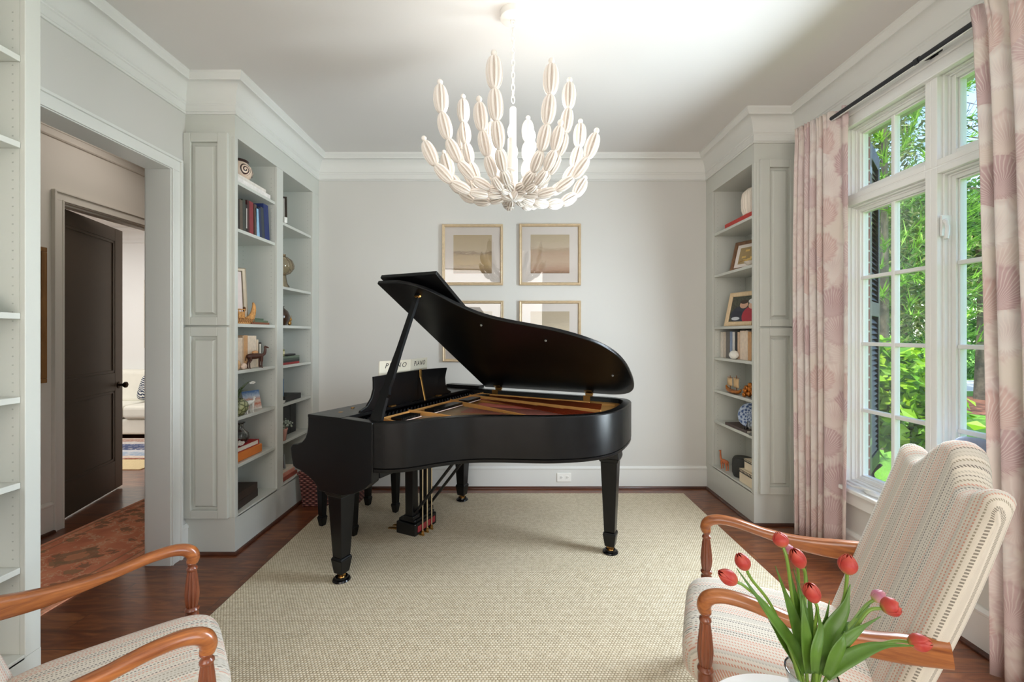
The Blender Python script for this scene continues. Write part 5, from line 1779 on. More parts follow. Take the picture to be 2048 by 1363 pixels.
###
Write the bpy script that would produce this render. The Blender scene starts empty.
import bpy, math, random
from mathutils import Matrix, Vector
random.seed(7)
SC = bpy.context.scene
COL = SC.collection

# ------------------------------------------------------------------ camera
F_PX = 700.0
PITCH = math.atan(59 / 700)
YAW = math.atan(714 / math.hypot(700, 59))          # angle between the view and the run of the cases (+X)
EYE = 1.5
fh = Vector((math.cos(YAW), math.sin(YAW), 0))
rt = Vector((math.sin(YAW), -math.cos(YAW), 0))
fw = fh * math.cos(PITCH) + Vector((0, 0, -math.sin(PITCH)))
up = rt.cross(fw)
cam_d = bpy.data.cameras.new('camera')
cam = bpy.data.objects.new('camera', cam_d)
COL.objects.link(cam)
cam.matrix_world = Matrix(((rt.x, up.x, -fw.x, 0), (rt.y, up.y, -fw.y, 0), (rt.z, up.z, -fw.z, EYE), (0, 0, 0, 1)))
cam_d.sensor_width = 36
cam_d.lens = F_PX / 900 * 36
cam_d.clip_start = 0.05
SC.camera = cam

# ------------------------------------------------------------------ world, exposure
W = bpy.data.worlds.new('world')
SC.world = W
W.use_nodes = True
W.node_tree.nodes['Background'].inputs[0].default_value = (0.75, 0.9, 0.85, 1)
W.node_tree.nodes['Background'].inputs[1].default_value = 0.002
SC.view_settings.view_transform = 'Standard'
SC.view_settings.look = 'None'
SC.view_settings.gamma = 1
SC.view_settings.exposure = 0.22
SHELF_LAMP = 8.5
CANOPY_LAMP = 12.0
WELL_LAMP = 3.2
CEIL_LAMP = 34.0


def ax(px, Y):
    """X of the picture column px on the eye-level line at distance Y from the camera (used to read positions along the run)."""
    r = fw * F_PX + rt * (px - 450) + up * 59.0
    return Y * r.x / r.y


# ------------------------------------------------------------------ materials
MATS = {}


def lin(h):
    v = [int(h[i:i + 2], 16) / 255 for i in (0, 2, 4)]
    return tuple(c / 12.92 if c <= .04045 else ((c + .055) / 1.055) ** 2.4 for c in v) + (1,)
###
● **Exercise details**
Filter the records above for lines containing the word "Blender", and copy those lines.

● **Answer to the task**
The Blender Python script for this scene continues. Write part 5, from line 1779 on. More parts follow. Take the picture to be 2048 by 1363 pixels.
Write the bpy script that would produce this render. The Blender scene starts empty.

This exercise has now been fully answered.